**The problem**
Wherever "scene" appears in a line, copy that line.

**Available data**
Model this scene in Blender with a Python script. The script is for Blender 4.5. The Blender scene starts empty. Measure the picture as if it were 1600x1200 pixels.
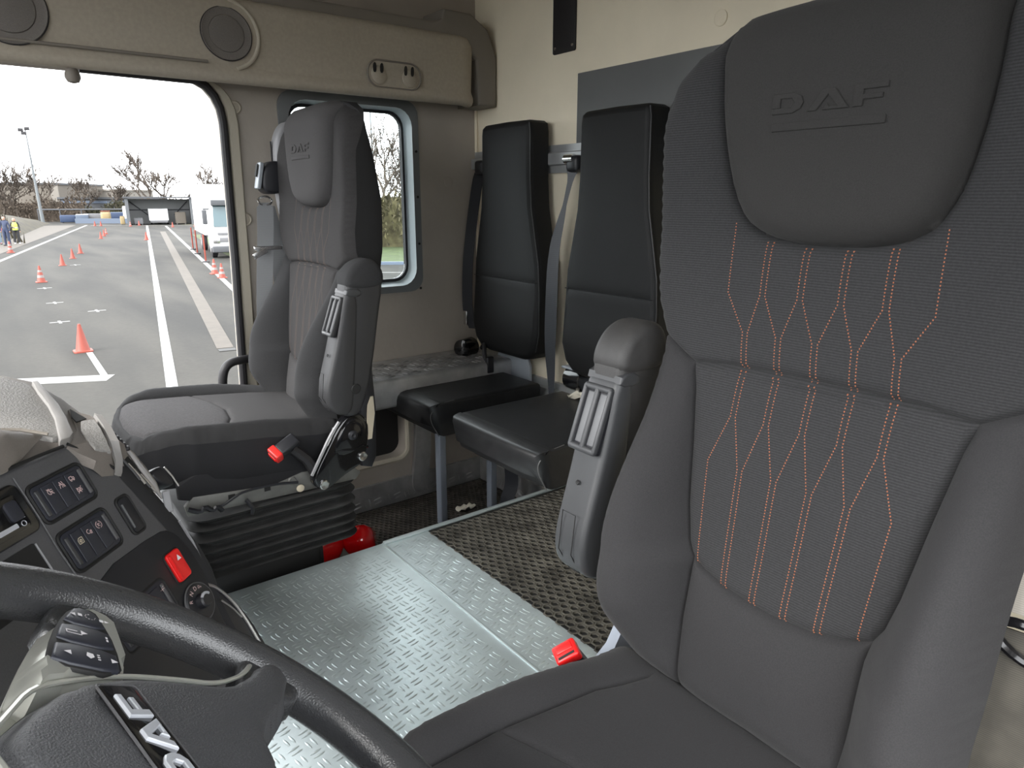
import bpy, bmesh, math, random
import numpy as np
from math import sin, cos, pi, radians, atan2, sqrt, degrees
from mathutils import Vector, Matrix
from mathutils.geometry import delaunay_2d_cdt

# ------------------------------------------------------------------ camera, sky, exposure
scn = bpy.context.scene
COL = scn.collection
CAMZ = 1.14
cam_d = bpy.data.cameras.new('camera'); cam = bpy.data.objects.new('camera', cam_d); COL.objects.link(cam)
cam_d.sensor_fit = 'HORIZONTAL'; cam_d.sensor_width = 36.0; cam_d.lens = 36.0*1080/1600
cam_d.clip_start = 0.01; cam_d.clip_end = 600
cam.location = (0, 0, CAMZ)
cam.rotation_euler = (radians(90-14.98), 0, radians(-37.5))
scn.camera = cam

w = bpy.data.worlds.new('overcast_sky'); scn.world = w; w.use_nodes = True
bg = w.node_tree.nodes['Background']
bg.inputs[0].default_value = (0.95, 0.975, 1.0, 1)
bg.inputs[1].default_value = 3.0
sun_d = bpy.data.lights.new('hazy_sun', 'SUN'); sun = bpy.data.objects.new('hazy_sun', sun_d); COL.objects.link(sun)
sun_d.energy = 5.4; sun_d.angle = radians(38); sun_d.color = (1.0, 0.98, 0.95)
sun.location = (-6, 6, 5); sun.rotation_euler = Vector((-.76, -.10, .64)).to_track_quat('Z', 'Y').to_euler()

vs = scn.view_settings
vs.view_transform = 'Standard'; vs.look = 'None'; vs.gamma = 1.0; vs.use_curve_mapping = False
vs.exposure = 1.0
try:
    scn.cycles.max_bounces = 10; scn.cycles.diffuse_bounces = 7; scn.cycles.glossy_bounces = 4
    scn.cycles.transparent_max_bounces = 12
    scn.cycles.use_denoising = True
    scn.cycles.sample_clamp_indirect = 6
except Exception:
    pass

random.seed(4)
G = -1.61          # yard level
YW = 2.25          # passenger side wall
XR = 1.56          # rear wall

# ------------------------------------------------------------------ materials
MATS = {}
def mat(name, col, rough=0.6, metal=0.0, bump=None, var=0.0, varscale=20.0, spec=0.5, ribs=None, col2=None, coat=0.0, sheen=0.0):
    m = bpy.data.materials.new(name); m.use_nodes = True
    nt = m.node_tree; N = nt.nodes; L = nt.links
    b = N['Principled BSDF']
    b.inputs['Roughness'].default_value = rough
    b.inputs['Metallic'].default_value = metal
    b.inputs['Specular IOR Level'].default_value = spec
    b.inputs['Coat Weight'].default_value = coat
    b.inputs['Sheen Weight'].default_value = sheen
    b.inputs['Sheen Roughness'].default_value = 0.5
    tc = N.new('ShaderNodeTexCoord')
    c1 = (*col, 1)
    if var > 0 or col2:
        nz = N.new('ShaderNodeTexNoise'); nz.inputs['Scale'].default_value = varscale; nz.inputs['Detail'].default_value = 5
        L.new(tc.outputs['Object'], nz.inputs['Vector'])
        rp = N.new('ShaderNodeValToRGB'); rp.color_ramp.elements[0].position = 0.35; rp.color_ramp.elements[1].position = 0.68
        a = tuple(max(0, v*(1-var)) for v in col); bb = col2 if col2 else tuple(min(1, v*(1+var)) for v in col)
        rp.color_ramp.elements[0].color = (*a, 1); rp.color_ramp.elements[1].color = (*bb, 1)
        L.new(nz.outputs['Fac'], rp.inputs['Fac']); last = rp.outputs['Color']
    else:
        rgb = N.new('ShaderNodeRGB'); rgb.outputs[0].default_value = c1; last = rgb.outputs[0]
    hsrc = None
    if ribs:   # (axis, pitch, strength) fine woven ribs
        axis, pitch, st = ribs
        sx = N.new('ShaderNodeSeparateXYZ'); L.new(tc.outputs['Object'], sx.inputs[0])
        mu = N.new('ShaderNodeMath'); mu.operation = 'MULTIPLY'; mu.inputs[1].default_value = 2*pi/pitch
        L.new(sx.outputs[axis], mu.inputs[0])
        n2 = N.new('ShaderNodeTexNoise'); n2.inputs['Scale'].default_value = 160; L.new(tc.outputs['Object'], n2.inputs['Vector'])
        ad = N.new('ShaderNodeMath'); ad.operation = 'MULTIPLY_ADD'; ad.inputs[1].default_value = 1.2; L.new(n2.outputs['Fac'], ad.inputs[0]); L.new(mu.outputs[0], ad.inputs[2])
        si = N.new('ShaderNodeMath'); si.operation = 'SINE'; L.new(ad.outputs[0], si.inputs[0])
        mp = N.new('ShaderNodeMapRange'); mp.inputs[1].default_value = -1; mp.inputs[2].default_value = 1
        mp.inputs[3].default_value = 1-st; mp.inputs[4].default_value = 1+st
        L.new(si.outputs[0], mp.inputs[0])
        vm = N.new('ShaderNodeVectorMath'); vm.operation = 'SCALE'; L.new(last, vm.inputs[0]); L.new(mp.outputs[0], vm.inputs['Scale'])
        last = vm.outputs[0]
        hsrc = si.outputs[0]
    L.new(last, b.inputs['Base Color'])
    if bump:
        sc_, st_ = bump
        n3 = N.new('ShaderNodeTexNoise'); n3.inputs['Scale'].default_value = sc_; n3.inputs['Detail'].default_value = 3
        L.new(tc.outputs['Object'], n3.inputs['Vector'])
        bp = N.new('ShaderNodeBump'); bp.inputs['Strength'].default_value = st_; bp.inputs['Distance'].default_value = 0.001
        L.new(n3.outputs['Fac'], bp.inputs['Height']); L.new(bp.outputs[0], b.inputs['Normal'])
    MATS[name] = m
    return m

M = {}
M['fabric'] = mat('seat_fabric', (0.0307, 0.0299, 0.031), .92, bump=(1400, .4), var=.12, varscale=700, spec=.2, sheen=.05)
M['fabric_rib'] = mat('seat_ribbed_fabric', (0.0322, 0.0319, 0.033), .92, bump=(900, .3), var=.1, varscale=400, spec=.2, ribs=(2, .0030, .20), sheen=.05)
M['fabric_head'] = mat('headrest_fabric', (0.0336, 0.0324, 0.0313), .92, bump=(1400, .4), var=.10, varscale=700, spec=.2, sheen=.05)
M['fabric_front'] = mat('cushion_stripe_fabric', (0.0641, 0.0613, 0.0631), .92, bump=(900, .4), var=.15, varscale=200, spec=.25, ribs=(1, .004, .15))
M['p_fabric'] = mat('lit_seat_fabric', (0.0531, 0.0514, 0.0519), .92, bump=(1400, .4), var=.12, varscale=700, spec=.2)  # same fabric as the driver seat, lightened to imitate light from the open door
M['p_fabric_rib'] = mat('lit_ribbed_fabric', (0.0416, 0.0398, 0.0399), .92, bump=(900, .3), var=.1, varscale=400, spec=.2, ribs=(2, .0030, .15))  # ribbed copy, the door light likewise put into its colour
M['p_fabric_head'] = mat('lit_headrest_fabric', (0.0718, 0.069, 0.0693), .92, bump=(1400, .4), var=.10, varscale=700, spec=.2)  # headrest copy, raised in tone to stand for the door light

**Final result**
Model this scene in Blender with a Python script. The script is for Blender 4.5. The Blender scene starts empty. Measure the picture as if it were 1600x1200 pixels.
scn = bpy.context.scene